Audiences may not know this early work, but in Trevor Nunn’s luxuriant new production they will know exactly where they are. Simon Higlett’s sumptuous drawing-room set comes complete with marble staircase for doleful exits and dramatic entrances and his 1920s outfits are accompanied by some of the best finger waves you’ll see outside Strictly’s Charleston week.

And to launch this dramedy of manners, here’s Greta Scacchi, positively boggling with horror as the matriarch who discovers her son has married a divorcee. Alice Orr-Ewing’s Larita, meanwhile, lands in the middle of her new family with the cool self-possession of a female aviator: sunglasses propped on head, scarf trailing, she drops her bag to the floor in a gesture that’s half curtsey, half statement of intent.

Greta Scacchi in Easy Virtue at the Arts theatre.
Stifling country life … Greta Scacchi. Photograph: Richard Hubert Smith

Stifled by country life, patronised by one smug sister-in-law and vengefully hated by another, Larita emerges as a modern heroine, as if someone had retooled the Bolter from Nancy Mitford’s novels as an Ibsen protagonist. (“My life is my own,” she declares at one point.) When the sniping, backbiting and passive aggression finally erupt, there’s a magnificent centrepiece monologue, although Coward doesn’t neglect the other characters in his large cast, from a surprisingly liberal father-in-law (an understated Michael Praed) to the thoughtful ex-girlfriend whose presence helps explore the play’s ideas on the “hideously intimate relationship” of marriage.

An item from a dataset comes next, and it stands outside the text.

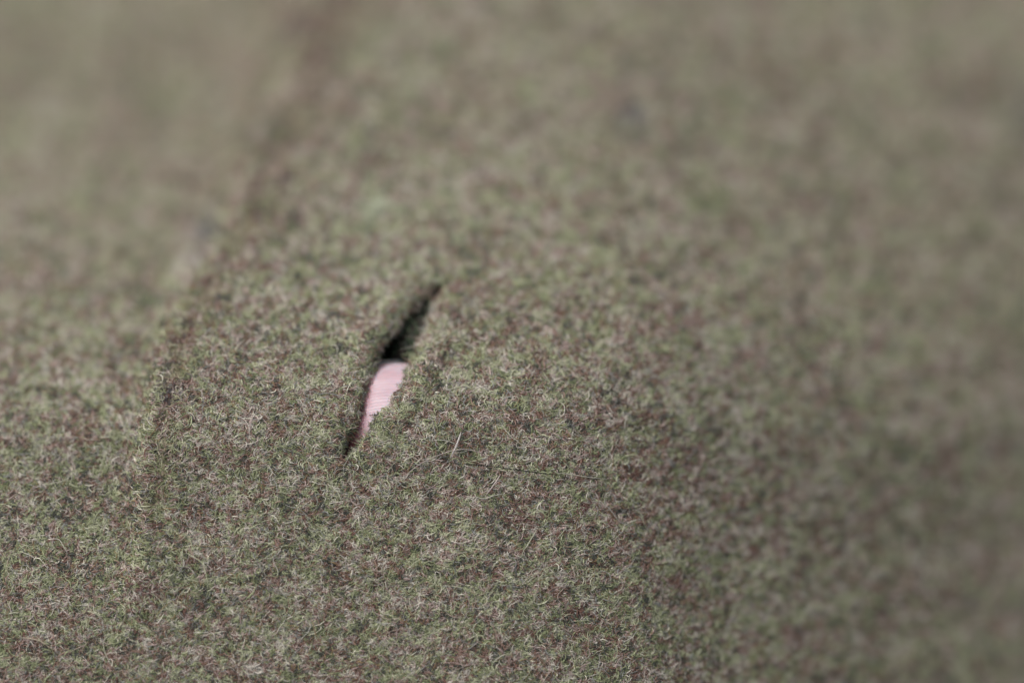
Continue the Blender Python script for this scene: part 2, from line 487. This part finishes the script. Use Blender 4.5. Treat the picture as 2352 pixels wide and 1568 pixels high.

The comedy, residing in the social awkwardness of the D-word, may not land so well today, but the psychological honesty and the pathos are timeless. Coward’s repartee doesn’t exist solely to pierce hypocrisy and cant – it’s cover for heartbreak and loneliness. “Women of my type are so tiresome in love,” Larita admits. “We hammer at it, tooth and nail, until it’s all bent and misshapen.” You can’t help thinking of Amanda in Private Lives, which would be written five years later. In this production, we see Coward’s scorching emotional insight already ablaze.